May 7 (Reuters) – Whirlpool shares plunged to their lowest level in more than 14 years on Thursday, after the home appliance maker slashed its full-year profit forecast by half and suspended dividend.
High interest rates, sluggish housing turnover and cautious consumer spending amid inflation pressures have weighed on replacement demand, prompting heavy discounting across the U.S. household appliances sector and squeezing margins.
The ongoing Middle East conflict has compounded the pressure, tightening household budgets further through a war-fueled spike in energy prices.
“The war in Iran amplified consumer concerns about the cost of living. As a direct result, the consumer sentiment index in U.S. plunged, reaching the lowest level on record in March,” Whirlpool CEO Marc Bitzer said on a conference call with analysts on Thursday.
“Consumers are holding back on replacing products and rather repairing them.”
On Wednesday, the company slashed its 2026 adjusted profit forecast to $3-$3.5 per share, from about $7 per share projected earlier.
It forecast annual revenue at $15 billion, below its prior range of $15.3 billion to $15.6 billion, as it expects industry-wide appliance sales in top market North America to drop 5%.

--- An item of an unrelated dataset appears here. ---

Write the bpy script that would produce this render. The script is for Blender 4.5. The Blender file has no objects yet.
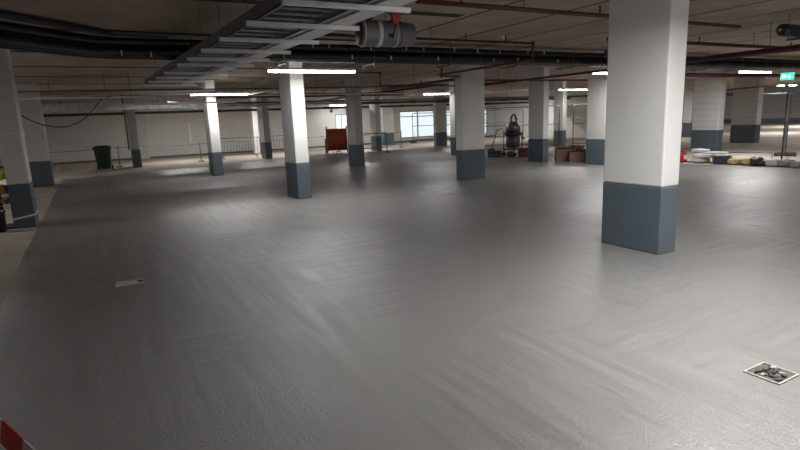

Whirlpool also said it suspended its dividend to free up cash and accelerate debt reduction. It targets more than $900 million of debt reduction in 2026.
The company’s shares slid nearly 14% to about $47. Its debt-to-equity ratio stands at roughly two times.
The shares, which fell 37% in 2025, have lost 34% in value so far this year. That makes the stock a laggard on the Dow Jones U.S. Consumer Goods index, which is down 2% in 2026.